Akvafuture, a small Norwegian salmon farming innovator, developed a closed barrier system that looks like an open-net salmon farm but which completely isolates the farmed fish from the wild in containment “pods.”

These systems have been operating in Norway for several years now.

Dean Trethewey – a former production director for Marine Harvest and Grieg Seafood in B.C. – is Akvafuture’s Canadian managing director.

He said he has been working with B.C. First Nations to find a partner. Once it has secured a partnership agreement with First Nations, the company will apply for provincial tenure and a federal aquaculture licence.

“We have some First Nation partners that want to go forward and now, because of their blessing, we can put the tenure application in,” Trethewey said.

Those licences and tenures are getting hard to come by lately in B.C., at least for conventional open-net salmon farmers. Due to public pressure and perceptions that farmed salmon pose a risk to wild salmon, the Trudeau government aims to phase out open-net salmon farming in B.C.

Trethewey said the Akvafuture design should satisfy the concerns the federal government has over the perceived threat that farmed salmon pose to wild salmon through open-net pens.

“It’s a closed barrier system that floats in the ocean,” he said.

The system sits in the ocean and uses a pump system to draw in seawater, and collects and reuses waste so no pollution enters the ocean.

“We capture all the solids,” Trethewey said. “But onsite we actually process that.

“In Norway, we actually use that as biofuels to power the buses in Bergen. As well we sell it to terrestrial farmers for re-nutrifying their fields.”

“As you collect the solids, you’re still releasing some of the nutrients back into the environment. But because of the high nutrients, we’re doing things with the veterinarian institution where we can grow kelp and mussels on the same farm. So it’s a full circular economy.”

The systems are more expensive to build than open-net salmon farms, but cheaper and less energy intensive than land-based recirculating aquaculture systems (RAS). On the other had, they can be more productive because there is lower mortality, Trethewey said. He said the survival rate for salmon raised in the Akvafuture system is about 95 per cent.

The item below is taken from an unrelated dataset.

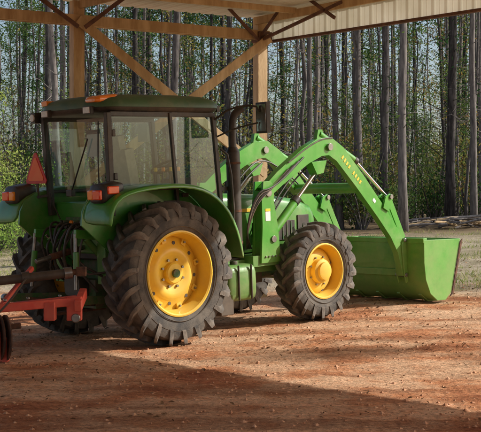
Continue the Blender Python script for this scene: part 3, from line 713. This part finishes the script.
# ================================================================== TREES
def treemesh(name,H,r0,lean,branches,clumps,leafk,leafn,leafs,seed,z_lo,z_hi,spread,droop=-.1,dead=0,dlo=3,tuft=0):
    rg=np.random.default_rng(seed); mm=MB(); n=12
    pts=[];rs=[]
    ox=rg.normal(0,lean,n+1).cumsum()*.12; oy=rg.normal(0,lean,n+1).cumsum()*.12
    for i in range(n+1):
        t=i/n; pts.append(Vector((ox[i],oy[i],-.3+H*t))); rs.append(r0*(1-.82*t)*(1.25 if i==0 else 1))
    mm.tube(pts,rs,'bark',8)
    tips=[];dt=[]
    for i in range(branches+dead):
        isd=i>=branches
        t=(rg.uniform(dlo,z_lo+1) if isd else rg.uniform(z_lo,z_hi))/H; k=min(int(t*n),n-1); p=pts[k].lerp(pts[k+1],t*n-k); a=rg.uniform(0,6.28)
        ln=(spread*(1.15-t)*rg.uniform(.5,1.2)) if not isd else rg.uniform(.3,1.6); d=Vector((math.cos(a),math.sin(a),rg.uniform(-.1,.6)))
        e=p+d*ln; mid=p+d*ln*.5+Vector((rg.normal(0,.12),rg.normal(0,.12),rg.normal(0,.12)))
        rb=min(rs[k]*.28,.03) if not isd else .014
        mm.tube([p,mid,e+Vector((0,0,droop*ln))],[rb,rb*.65,rb*.3],'bark',3)
        if not isd: tips+= [mid,e,p.lerp(e,.75)]
        else: dt.append(e)
        for _ in range(2):
            q=mid.lerp(e,rg.random()); e2=q+Vector((rg.normal(0,.5),rg.normal(0,.5),rg.normal(.2,.3)))*ln*.35
            mm.tube([q,e2],[rb*.45,rb*.2],'bark',3)
            if not isd: tips.append(e2)
    tips=tips or [pts[-1]]
    vs=[];fs=[]
    def clump(ct,sg,per,ls):
        for j in range(per):
            p=ct+Vector(rg.normal(0,1,3))*sg; s=ls*rg.uniform(.5,1.3)
            nn=Vector(rg.normal(0,1,3)).normalized(); a_=nn.orthogonal().normalized(); a_=Matrix.Rotation(rg.uniform(0,6.28),3,nn)@a_; b_=nn.cross(a_)
            k0=len(vs); vs.extend([p+a_*s,p+b_*s*.4,p-a_*s,p-b_*s*.4]); fs.append((k0,k0+1,k0+2,k0+3))
    if clumps:
        per=max(1,leafn//clumps)
        for c in range(clumps): clump(tips[rg.integers(len(tips))],rg.uniform(.18,.55)*spread*.28,per,leafs)
        for c in range(tuft): clump(dt[rg.integers(len(dt))],.34,30,.08)
        mm.add(vs,fs,leafk)
    me=bpy.data.meshes.new(name); me.from_pydata([tuple(v) for v in mm.v],[],mm.f)
    for k in mm.mats: me.materials.append(M[k])
    me.polygons.foreach_set('material_index',mm.m); me.polygons.foreach_set('use_smooth',[x==0 for x in mm.m])
    return me
pines=[treemesh('pine_%d'%i,21+2*i,.13+.02*i,.35,18,34,'needles',800,.13,10+i,12.5,22,2.6,dead=24,tuft=(0,18,34)[i]) for i in range(3)]
lowp=[treemesh('lowpine_%d'%i,6+2*i,.06,.3,50,120,'lgreenleaf' if i==0 else 'needles',3200,.055,40+i,.5,6.5,2.0,-.05) for i in range(2)]
hard=[treemesh('hardwood_%d'%i,13+2*i,.06+.015*i,.9,30,60,'leaves',950,.07,20+i,2.0,13,3.4,.1) for i in range(3)]
bare=[treemesh('bare_%d'%i,12+2*i,.05+.012*i,.8,34,0,'leaves',0,.07,80+i,2.0,13,2.6,.1) for i in range(3)]
def shrubmesh(name,seed,k,H,n,s):
    rg=np.random.default_rng(seed); mm=MB(); tips=[]
    for i in range(14):
        a=rg.uniform(0,6.28); e=Vector((math.cos(a)*H*.5*rg.random(),math.sin(a)*H*.5*rg.random(),H*rg.uniform(.5,1)))
        mm.tube([(0,0,-.1),e*.5+Vector(rg.normal(0,.08,3)),e],[.018,.012,.004],'bark',3); tips+=[e,e*.7,e*.45]
    vs=[];fs=[]
    for c in range(46):
        ct=tips[rg.integers(len(tips))]
        for j in range(n//46):
            p=ct+Vector(rg.normal(0,1,3))*H*.11; nn=Vector(rg.normal(0,1,3)).normalized(); a_=nn.orthogonal().normalized(); b_=nn.cross(a_); q=s*rg.uniform(.5,1.3)
            k0=len(vs); vs+=[p+a_*q,p+b_*q*.5,p-a_*q,p-b_*q*.5]; fs.append((k0,k0+1,k0+2,k0+3))
    mm.add(vs,fs,k)
    me=bpy.data.meshes.new(name); me.from_pydata([tuple(v) for v in mm.v],[],mm.f)
    for kk in mm.mats: me.materials.append(M[kk])
    me.polygons.foreach_set('material_index',mm.m); return me
shr=[shrubmesh('shrubm_%d'%i,60+i,k,H,n,s) for i,(k,H,n,s) in enumerate((('shrub',1.6,900,.045),('leaves',2.4,500,.045),('needles',1.6,800,.045),('lgreenleaf',1.9,900,.04),('leaves',3.4,500,.045)))]
FOR=empty('pine_forest'); UND=empty('forest_undergrowth')
def inst(me,name,x,y,sc,par,rz=None):
    o=bpy.data.objects.new(name,me); S.collection.objects.link(o); o.location=(x,y,gh(x,y)); o.scale=(sc,sc,sc*rng.uniform(.9,1.15)); o.rotation_euler=(rng.normal(0,.025),rng.normal(0,.025),rng.uniform(0,6.28) if rz is None else rz)
    if par: o.parent=par
    return o
def rx(y): return rng.uniform(-.27*y-2,.27*y+2)
for i in range(130):
    y=38+62*rng.random()**.9; inst(pines[rng.integers(3)],'trunk_and_crown',rx(y),y,rng.uniform(.65,1.15),FOR)
for i in range(85):
    y=38+50*rng.random(); inst(bare[rng.integers(3)],'bare_tree',rx(y),y,rng.uniform(.7,1.2),FOR)
for i in range(44):
    y=37+50*rng.random(); inst(hard[rng.integers(3)],'hardwood',rx(y),y,rng.uniform(.6,1.0),FOR)
for i in range(60):
    y=rng.uniform(88,130); inst(pines[2],'trunk_and_crown',rx(y),y,rng.uniform(.7,1.1),FOR)
for i in range(26):
    y=rng.uniform(44,85); inst(lowp[1],'understory_pine',rx(y),y,rng.uniform(.6,1.1),FOR)
for i in range(260):
    y=37+60*rng.random(); inst(shr[[0,1,2,4,0,2][rng.integers(6)]],'shrub',rx(y),y,rng.uniform(.8,1.6)*(1 if y<60 else 1.8),UND)
for i in range(30):
    y=rng.uniform(27,38); x=rng.uniform(-.26,-.13)*y
    inst(shr[[3,0,3][rng.integers(3)]],'shrub',x,y,rng.uniform(.7,1.2),UND)
for x,y,s in((-7.1,33,.8),(-8.6,37,.9),(-5.6,39,.7)):
    inst(lowp[0],'young_pine_tree',x,y,s,None)
for x,y,s in((8.2,45,1.0),(2.5,56,.9),(11,55,.9),(-3.5,50,.9)):
    inst(lowp[1],'cedar_tree',x,y,s,None)
for x,y,s,k in((-1.9,34,.9,1),(2.1,36.5,.8,0),(4.9,36,.95,1),(3.2,38.5,.8,1),(7.4,38,.9,0),(-5.2,35,.9,0)):
    inst(pines[k],'pine_tree',x,y,s,None)
# trees beside the barn, whose branches dapple the sunlit clay
for x,y,s,k in((23,18.6,.95,0),(19,16.6,.8,1),(25,20.8,1.0,1)):
    inst(bare[k],'oak_tree',x,y,s,None)
inst(pines[0],'pine_tree',31,16.0,.95,None)
inst(pines[0],'pine_tree',35,22.0,1.0,None)
m=MB(); rr=random.Random(5)
for i in range(46):
    a=rr.uniform(-.6,.6)+(3.14 if rr.random()<.5 else 0); c=Vector((rr.gauss(0,.9),rr.gauss(0,.4),rr.uniform(.05,.30))); d=Vector((math.cos(a),math.sin(a),rr.uniform(-.15,.25)))*rr.uniform(.3,.8)
    m.tube([c-d,c+Vector((0,0,.04)),c+d],rr.uniform(.012,.045),'bark' if rr.random()<.75 else 'wood',6)
o=m.make('brush_pile'); o.location=(7.0,37,gh(7,37))

# ================================================================== LIGHT
el=R(32.7); az=math.atan2(.995,.10)
sv=Vector((math.sin(az)*math.cos(el),math.cos(az)*math.cos(el),math.sin(el)))
sd=bpy.data.lights.new('sun','SUN'); sd.energy=5.0; sd.angle=R(.55); sd.color=(1,.97,.91)
so=bpy.data.objects.new('sun',sd); S.collection.objects.link(so); so.rotation_euler=sv.to_track_quat('Z','Y').to_euler()
w=bpy.data.worlds.new('World'); S.world=w; w.use_nodes=True; nt=w.node_tree
sk=nd(nt,'ShaderNodeTexSky'); sk.sky_type='NISHITA'; sk.sun_disc=False; sk.sun_elevation=el; sk.sun_rotation=az; sk.dust_density=2.5; sk.air_density=1.0
bg=nt.nodes['Background']; bg.inputs[1].default_value=.15; nt.links.new(sk.outputs[0],bg.inputs[0])
# ================================================================== CAMERA
cd=bpy.data.cameras.new('camera'); co=bpy.data.objects.new('camera',cd); S.collection.objects.link(co)
co.location=(0,0,1.61); co.rotation_euler=(R(90),0,0); cd.sensor_width=36; cd.lens=36*1200/481; cd.shift_y=-8/481; cd.clip_end=2000; cd.clip_start=.1
S.camera=co
S.view_settings.view_transform='Standard'; S.view_settings.look='None'; S.view_settings.exposure=0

The Akvafuture system requires about 3 megawatts of electricity, compared to 15 MW for a similar volume land-based system.

One Akvafuture farm with 10 to 12 pods, producing 4,000 tonnes of salmon every 16 to 18 months, would cost about $20 million. Akvafuture would like to build three or four of these farms in B.C., which would represent an investment in B.C. of $60 million to $80 million.